# THE PROBLEM
Transcribe every line exactly. Leave the pictures behind.

# INFORMATION SUPPLIED

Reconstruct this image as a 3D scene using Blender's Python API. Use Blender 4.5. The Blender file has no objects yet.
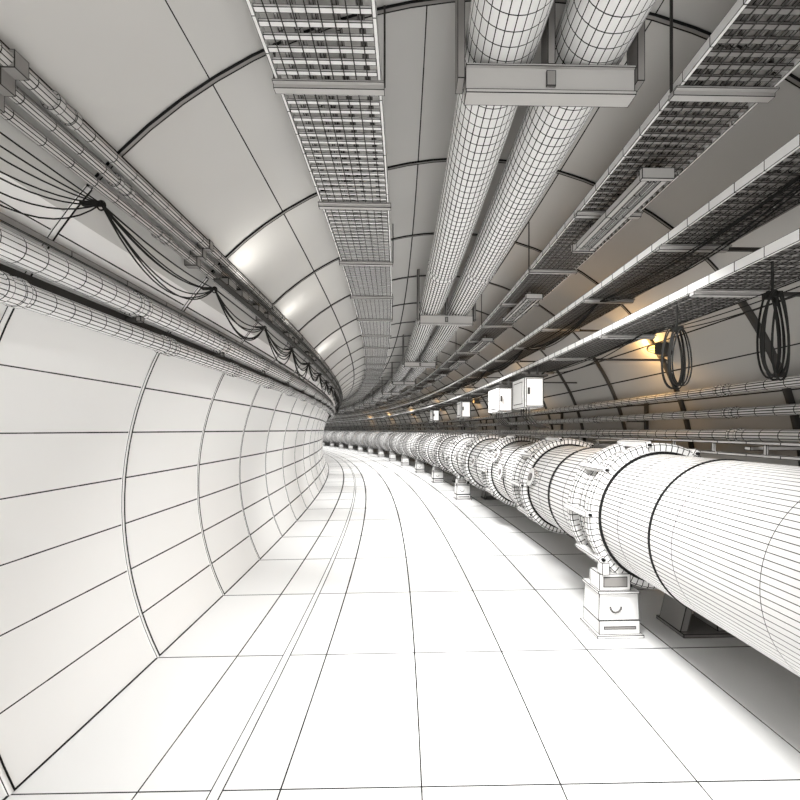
import bpy, math, random
from math import sin, cos, pi, sqrt, radians
from mathutils import Vector
random.seed(4)
K=181.3; H=1.23; R=65.75; SEND=44.0; SBEG=-3.5
F=420.0
LWK=0.0016
def P(s,a,b):
    u=a/K; th=s/R
    return Vector((-R+(R+u)*cos(th),(R+u)*sin(th),H+b/K))

# ---------------- materials ----------------
def mat(name,col,line=(0.012,0.011,0.010),rough=0.75,lines=True,noise=0.0,metal=0.0):
    m=bpy.data.materials.new(name); m.use_nodes=True
    nt=m.node_tree; N=nt.nodes; L=nt.links
    bs=N['Principled BSDF']; bs.inputs['Roughness'].default_value=rough
    bs.inputs['Metallic'].default_value=metal
    bs.inputs['Specular IOR Level'].default_value=0.2
    base=N.new('ShaderNodeRGB'); base.outputs[0].default_value=(*col,1)
    src=base.outputs[0]
    if noise>0:
        tc=N.new('ShaderNodeTexCoord'); nz=N.new('ShaderNodeTexNoise'); nz.inputs['Scale'].default_value=1.3
        nz.inputs['Detail'].default_value=3
        L.new(tc.outputs['Object'],nz.inputs['Vector'])
        mr=N.new('ShaderNodeMapRange'); mr.inputs['To Min'].default_value=1-noise; mr.inputs['To Max'].default_value=1.0
        L.new(nz.outputs['Fac'],mr.inputs['Value'])
        mx=N.new('ShaderNodeVectorMath'); mx.operation='SCALE'
        L.new(src,mx.inputs[0]); L.new(mr.outputs[0],mx.inputs['Scale']); src=mx.outputs[0]
    if lines:
        uv=N.new('ShaderNodeUVMap'); uv.uv_map='grid'
        at=N.new('ShaderNodeAttribute'); at.attribute_name='lw'
        s1=N.new('ShaderNodeSeparateXYZ'); s2=N.new('ShaderNodeSeparateXYZ')
        L.new(uv.outputs[0],s1.inputs[0]); L.new(at.outputs['Vector'],s2.inputs[0])
        outs=[]
        for k in (0,1):
            r=N.new('ShaderNodeMath'); r.operation='ROUND'; L.new(s1.outputs[k],r.inputs[0])
            d=N.new('ShaderNodeMath'); d.operation='SUBTRACT'; L.new(s1.outputs[k],d.inputs[0]); L.new(r.outputs[0],d.inputs[1])
            ab=N.new('ShaderNodeMath'); ab.operation='ABSOLUTE'; L.new(d.outputs[0],ab.inputs[0])
            lt=N.new('ShaderNodeMath'); lt.operation='LESS_THAN'; L.new(ab.outputs[0],lt.inputs[0]); L.new(s2.outputs[k],lt.inputs[1])
            outs.append(lt)
        mxx=N.new('ShaderNodeMath'); mxx.operation='MAXIMUM'
        L.new(outs[0].outputs[0],mxx.inputs[0]); L.new(outs[1].outputs[0],mxx.inputs[1])
        mix=N.new('ShaderNodeMix'); mix.data_type='RGBA'
        L.new(mxx.outputs[0],mix.inputs['Factor']); L.new(src,mix.inputs['A']); mix.inputs['B'].default_value=(*line,1)
        src=mix.outputs['Result']
    L.new(src,bs.inputs['Base Color'])
    return m
M_floor=mat('floor_white_grid',(0.90,0.90,0.895),noise=0.02)
M_wallL=mat('wall_left_white_grid',(0.88,0.87,0.855),noise=0.03)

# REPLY
Reconstruct this image as a 3D scene using Blender's Python API. Use Blender 4.5. The Blender file has no objects yet.
import bpy, math, random
from math import sin, cos, pi, sqrt, radians
from mathutils import Vector
random.seed(4)
K=181.3; H=1.23; R=65.75; SEND=44.0; SBEG=-3.5
F=420.0
LWK=0.0016
def P(s,a,b):
    u=a/K; th=s/R
    return Vector((-R+(R+u)*cos(th),(R+u)*sin(th),H+b/K))

# ---------------- materials ----------------
def mat(name,col,line=(0.012,0.011,0.010),rough=0.75,lines=True,noise=0.0,metal=0.0):
    m=bpy.data.materials.new(name); m.use_nodes=True
    nt=m.node_tree; N=nt.nodes; L=nt.links
    bs=N['Principled BSDF']; bs.inputs['Roughness'].default_value=rough
    bs.inputs['Metallic'].default_value=metal
    bs.inputs['Specular IOR Level'].default_value=0.2
    base=N.new('ShaderNodeRGB'); base.outputs[0].default_value=(*col,1)
    src=base.outputs[0]
    if noise>0:
        tc=N.new('ShaderNodeTexCoord'); nz=N.new('ShaderNodeTexNoise'); nz.inputs['Scale'].default_value=1.3
        nz.inputs['Detail'].default_value=3
        L.new(tc.outputs['Object'],nz.inputs['Vector'])
        mr=N.new('ShaderNodeMapRange'); mr.inputs['To Min'].default_value=1-noise; mr.inputs['To Max'].default_value=1.0
        L.new(nz.outputs['Fac'],mr.inputs['Value'])
        mx=N.new('ShaderNodeVectorMath'); mx.operation='SCALE'
        L.new(src,mx.inputs[0]); L.new(mr.outputs[0],mx.inputs['Scale']); src=mx.outputs[0]
    if lines:
        uv=N.new('ShaderNodeUVMap'); uv.uv_map='grid'
        at=N.new('ShaderNodeAttribute'); at.attribute_name='lw'
        s1=N.new('ShaderNodeSeparateXYZ'); s2=N.new('ShaderNodeSeparateXYZ')
        L.new(uv.outputs[0],s1.inputs[0]); L.new(at.outputs['Vector'],s2.inputs[0])
        outs=[]
        for k in (0,1):
            r=N.new('ShaderNodeMath'); r.operation='ROUND'; L.new(s1.outputs[k],r.inputs[0])
            d=N.new('ShaderNodeMath'); d.operation='SUBTRACT'; L.new(s1.outputs[k],d.inputs[0]); L.new(r.outputs[0],d.inputs[1])
            ab=N.new('ShaderNodeMath'); ab.operation='ABSOLUTE'; L.new(d.outputs[0],ab.inputs[0])
            lt=N.new('ShaderNodeMath'); lt.operation='LESS_THAN'; L.new(ab.outputs[0],lt.inputs[0]); L.new(s2.outputs[k],lt.inputs[1])
            outs.append(lt)
        mxx=N.new('ShaderNodeMath'); mxx.operation='MAXIMUM'
        L.new(outs[0].outputs[0],mxx.inputs[0]); L.new(outs[1].outputs[0],mxx.inputs[1])
        mix=N.new('ShaderNodeMix'); mix.data_type='RGBA'
        L.new(mxx.outputs[0],mix.inputs['Factor']); L.new(src,mix.inputs['A']); mix.inputs['B'].default_value=(*line,1)
        src=mix.outputs['Result']
    L.new(src,bs.inputs['Base Color'])
    return m
M_floor=mat('floor_white_grid',(0.90,0.90,0.895),noise=0.02)
M_wallL=mat('wall_left_white_grid',(0.88,0.87,0.855),noise=0.03)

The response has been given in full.